Overall, in annual terms, the housing market has plateaued and going forward there are several reasons to believe that sales could struggle to breach even the 1.2 million mark during the course of 2018.

The latest outlook analysis from the Royal Institution of Chartered Surveyors (RICS) suggests the near term outlook for activity is muted, with its New Buyer Enquiries indicator having fallen back quite noticeably going into the final quarter of 2017.

That said, the report does add that negative trend diminished to some extent in the November survey results. However, this still suggests momentum across the housing market will be lacking as 2018 gets underway.

It also points out that the markets in in London and the South East have been noticeably weaker compared to the rest of the UK. The net balance for enquires in both of these areas has been in negative territory for a number of months although, again, the latest results do show this turning less downbeat.

The national figures, once London and the South East are excluded, still point to a flat picture for demand, having remained that way through virtually all of 2017. Furthermore, the headline RICS metric on sales has deteriorated in recent months, as the proportion of agents seeing a decline in transactions has increasingly outstripped those reporting growth.

Looking further ahead than the first half of 2018, the report says that to get a handle on the outlook for the second half of 2018, it’s important to examine the forces behind the recent softening in momentum and how likely these are to persist.

One key element is lack of stock, presenting potential buyers with very limited choice and the analysis says that if this then prevents would-be home movers putting their own property on the market, it further exacerbates the issue and it looks unlikely that this constraint will be alleviated anytime soon.

Another obstacle being reported, at higher price points at least, is stamp duty. The increase in the top rate of tax levied in 2014 is still said to be having a lasting impact, impeding activity at these most expensive levels of the housing market.

The report also points out that the additional 3% surcharge on second homes and buy to let investment purchases, coupled with the phasing out of mortgage interest relief, has curtailed demand and reduced the number of buy to let purchasers.

And it adds that political and economic uncertainty is also proving a hindrance, leading to consumer confidence indicators measuring sentiment towards making a major purchase to decline noticeably over the past 12 months.
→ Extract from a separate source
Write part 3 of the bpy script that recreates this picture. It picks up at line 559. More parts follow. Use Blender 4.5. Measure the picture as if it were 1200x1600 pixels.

In addition, the Bank of England’s November rate hike, the first in over a decade, and RICS says this is only likely to add to buyer caution. ‘Nevertheless, with interest rate expectations derived from financial markets not fully pricing in another move until January 2019, the upside for mortgage rates appears minimal,’ the report says.

But perhaps the biggest factor stifling activity in parts of the country is stretched affordability. The report points out that according to the Office of National Statistics (ONS) median house prices across England are now a greater multiple of average earnings at eight times than at any point in history.

As a result of all of these factors RYCS is predicting that sales will total roughly 1.15 million in 2018 and the near term outlook in particular is muted, a fall of 5% relative to 2017.